LAW, reversed (legislation set up); POLE = rod
Sir Robert Walpole, generally regarded as the first Prime Minister of Great Britain. The Tories gave him a particularly hard time, trying to ruin and discredit him.
18 SPINACH What might be applied to balls: Merkel’s oh so leafy vegetable
SPIN = what might be applied to balls, in cricket, tennis etc; ACH = German for something like ‘oh’, or even ‘oh so’, though I think the ‘so’ is really there to smooth the surface reading.
22/4 DRUM ROLL Booze during funny banged out introduction
RUM = booze; in DROLL = funny
23 OSLO City big in clothes has slob’s guts
OS = big (outsize) in clothes; LO = slob’s guts (central letters)

 

I’m a bit short of jokes this week, so instead I share with you this lovely image of orchids, from the Facebook page I fucking love science:

Orchids

They are: Dracula simia (the monkey orchid), Orchis Italica (the naked man orchid), Habenaria radiata (the white egret orchid) and Caleana major (the flying duck orchid).
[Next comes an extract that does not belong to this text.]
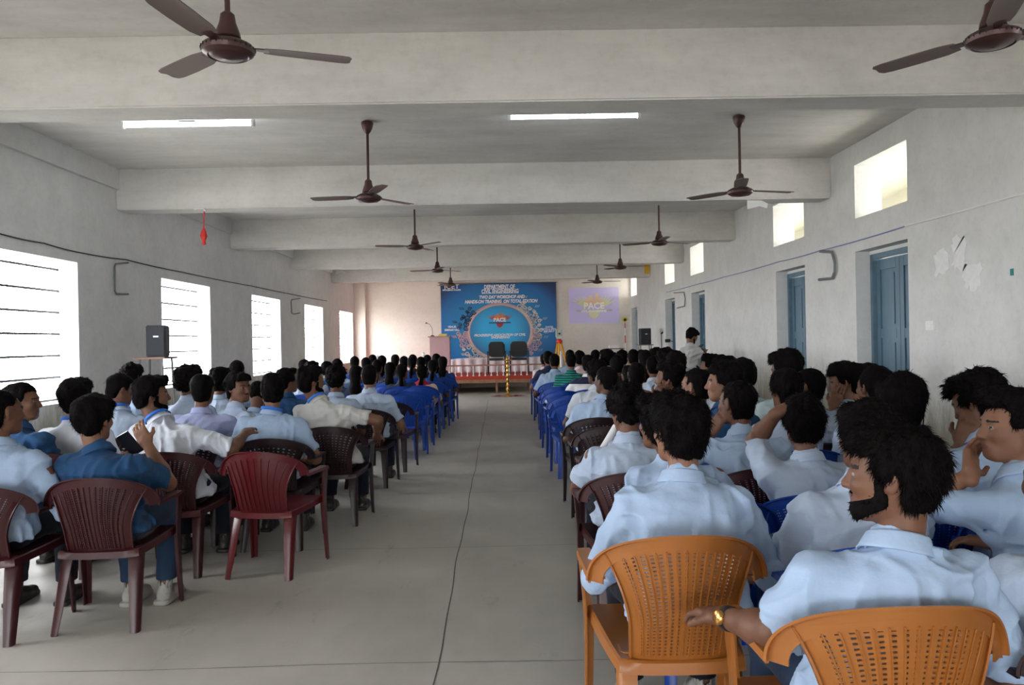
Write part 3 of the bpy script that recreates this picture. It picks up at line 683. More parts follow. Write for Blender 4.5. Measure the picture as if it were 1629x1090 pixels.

5 Responses to “Cyclops 496: Pseudonymous”

  1. Andy says:

    Thanjs jetdoc. Quick typo 7a is OFFICER. I know HM queen is often ‘Brenda’ but hadn’t come across ‘Brian’ before. How did these names come about. Any more out of interest?

  2. Tom B says:

    It was a documentary at the end of the 60s that attempted to portray the royals as a normal family (Barbecues at Balmoral etc…). The Eye decided to give The Queen and Prince of Wales “normal” names ie Brenda & Brian…

  3. Tom B says:

    the full list is here: http://en.wikipedia.org/wiki/List_of_people_and_organisations_frequently_parodied_by_Private_Eye

  4. Andy says:

    Thanks Tom!

  5. lemming says:

    I’ve a more ambitious parsing of 25ac. No doubt about the “unlikely” as anagram indicator. But I think it’s also doubling, implicitly, as part of the definition. The parenthetic “(being in these)” functions as “unlikely being in these”, and refers to the whole of the (or any) headline. It’s quite an adventurous clue, but it works for me.

    I was less happy about “dark brown” (22ac). I think “threatening”=>”dark” is pushing it a bit, if it’s relying solely on the association with dark storm clouds. Have I missed something?